### Supplied data ###

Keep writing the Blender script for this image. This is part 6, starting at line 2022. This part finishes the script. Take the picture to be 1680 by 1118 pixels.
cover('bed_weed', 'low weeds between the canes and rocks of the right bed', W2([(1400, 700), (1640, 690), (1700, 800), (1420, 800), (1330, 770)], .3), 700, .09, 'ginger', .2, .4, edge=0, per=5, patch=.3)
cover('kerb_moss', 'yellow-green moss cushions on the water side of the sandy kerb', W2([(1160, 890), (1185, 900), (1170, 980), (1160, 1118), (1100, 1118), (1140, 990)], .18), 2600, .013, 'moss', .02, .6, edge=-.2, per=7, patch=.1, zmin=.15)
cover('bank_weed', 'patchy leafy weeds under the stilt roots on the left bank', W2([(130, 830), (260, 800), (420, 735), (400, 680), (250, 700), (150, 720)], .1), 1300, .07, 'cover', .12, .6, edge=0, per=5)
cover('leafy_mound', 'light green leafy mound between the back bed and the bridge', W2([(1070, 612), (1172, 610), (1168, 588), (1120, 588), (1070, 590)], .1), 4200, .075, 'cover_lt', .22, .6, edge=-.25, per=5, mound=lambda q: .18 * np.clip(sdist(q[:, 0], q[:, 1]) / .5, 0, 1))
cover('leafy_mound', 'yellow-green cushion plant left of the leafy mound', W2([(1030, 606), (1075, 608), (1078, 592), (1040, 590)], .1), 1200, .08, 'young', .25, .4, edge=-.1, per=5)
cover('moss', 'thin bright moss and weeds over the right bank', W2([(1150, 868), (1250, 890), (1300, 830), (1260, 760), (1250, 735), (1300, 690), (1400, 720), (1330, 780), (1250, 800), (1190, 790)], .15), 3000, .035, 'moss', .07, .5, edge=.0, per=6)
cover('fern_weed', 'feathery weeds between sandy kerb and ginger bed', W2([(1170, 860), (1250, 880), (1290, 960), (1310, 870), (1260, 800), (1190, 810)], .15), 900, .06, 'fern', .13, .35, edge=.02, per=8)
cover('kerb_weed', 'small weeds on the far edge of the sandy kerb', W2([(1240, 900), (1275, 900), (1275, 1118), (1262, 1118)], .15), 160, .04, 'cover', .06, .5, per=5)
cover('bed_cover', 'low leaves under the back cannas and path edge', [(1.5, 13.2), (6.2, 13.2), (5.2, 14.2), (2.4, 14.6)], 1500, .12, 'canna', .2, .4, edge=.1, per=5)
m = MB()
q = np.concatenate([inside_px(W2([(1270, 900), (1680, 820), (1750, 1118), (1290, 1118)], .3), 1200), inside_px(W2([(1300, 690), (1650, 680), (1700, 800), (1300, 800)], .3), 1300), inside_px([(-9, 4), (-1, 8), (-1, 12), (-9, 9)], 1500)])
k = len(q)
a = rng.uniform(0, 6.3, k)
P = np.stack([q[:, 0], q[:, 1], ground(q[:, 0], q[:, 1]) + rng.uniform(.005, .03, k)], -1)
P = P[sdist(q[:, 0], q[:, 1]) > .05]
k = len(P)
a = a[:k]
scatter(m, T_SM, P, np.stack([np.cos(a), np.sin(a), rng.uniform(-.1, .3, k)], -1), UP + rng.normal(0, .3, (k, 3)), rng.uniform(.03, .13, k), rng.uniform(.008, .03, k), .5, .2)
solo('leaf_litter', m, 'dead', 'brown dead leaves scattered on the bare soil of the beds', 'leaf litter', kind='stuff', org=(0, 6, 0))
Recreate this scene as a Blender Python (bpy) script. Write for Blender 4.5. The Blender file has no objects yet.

###

Exercise — Take the entries and copy them out exactly.

Written answer —
Keep writing the Blender script for this image. This is part 6, starting at line 2022. This part finishes the script. Take the picture to be 1680 by 1118 pixels.
cover('bed_weed', 'low weeds between the canes and rocks of the right bed', W2([(1400, 700), (1640, 690), (1700, 800), (1420, 800), (1330, 770)], .3), 700, .09, 'ginger', .2, .4, edge=0, per=5, patch=.3)
cover('kerb_moss', 'yellow-green moss cushions on the water side of the sandy kerb', W2([(1160, 890), (1185, 900), (1170, 980), (1160, 1118), (1100, 1118), (1140, 990)], .18), 2600, .013, 'moss', .02, .6, edge=-.2, per=7, patch=.1, zmin=.15)
cover('bank_weed', 'patchy leafy weeds under the stilt roots on the left bank', W2([(130, 830), (260, 800), (420, 735), (400, 680), (250, 700), (150, 720)], .1), 1300, .07, 'cover', .12, .6, edge=0, per=5)
cover('leafy_mound', 'light green leafy mound between the back bed and the bridge', W2([(1070, 612), (1172, 610), (1168, 588), (1120, 588), (1070, 590)], .1), 4200, .075, 'cover_lt', .22, .6, edge=-.25, per=5, mound=lambda q: .18 * np.clip(sdist(q[:, 0], q[:, 1]) / .5, 0, 1))
cover('leafy_mound', 'yellow-green cushion plant left of the leafy mound', W2([(1030, 606), (1075, 608), (1078, 592), (1040, 590)], .1), 1200, .08, 'young', .25, .4, edge=-.1, per=5)
cover('moss', 'thin bright moss and weeds over the right bank', W2([(1150, 868), (1250, 890), (1300, 830), (1260, 760), (1250, 735), (1300, 690), (1400, 720), (1330, 780), (1250, 800), (1190, 790)], .15), 3000, .035, 'moss', .07, .5, edge=.0, per=6)
cover('fern_weed', 'feathery weeds between sandy kerb and ginger bed', W2([(1170, 860), (1250, 880), (1290, 960), (1310, 870), (1260, 800), (1190, 810)], .15), 900, .06, 'fern', .13, .35, edge=.02, per=8)
cover('kerb_weed', 'small weeds on the far edge of the sandy kerb', W2([(1240, 900), (1275, 900), (1275, 1118), (1262, 1118)], .15), 160, .04, 'cover', .06, .5, per=5)
cover('bed_cover', 'low leaves under the back cannas and path edge', [(1.5, 13.2), (6.2, 13.2), (5.2, 14.2), (2.4, 14.6)], 1500, .12, 'canna', .2, .4, edge=.1, per=5)
m = MB()
q = np.concatenate([inside_px(W2([(1270, 900), (1680, 820), (1750, 1118), (1290, 1118)], .3), 1200), inside_px(W2([(1300, 690), (1650, 680), (1700, 800), (1300, 800)], .3), 1300), inside_px([(-9, 4), (-1, 8), (-1, 12), (-9, 9)], 1500)])
k = len(q)
a = rng.uniform(0, 6.3, k)
P = np.stack([q[:, 0], q[:, 1], ground(q[:, 0], q[:, 1]) + rng.uniform(.005, .03, k)], -1)
P = P[sdist(q[:, 0], q[:, 1]) > .05]
k = len(P)
a = a[:k]
scatter(m, T_SM, P, np.stack([np.cos(a), np.sin(a), rng.uniform(-.1, .3, k)], -1), UP + rng.normal(0, .3, (k, 3)), rng.uniform(.03, .13, k), rng.uniform(.008, .03, k), .5, .2)
solo('leaf_litter', m, 'dead', 'brown dead leaves scattered on the bare soil of the beds', 'leaf litter', kind='stuff', org=(0, 6, 0))
Recreate this scene as a Blender Python (bpy) script. Write for Blender 4.5. The Blender file has no objects yet.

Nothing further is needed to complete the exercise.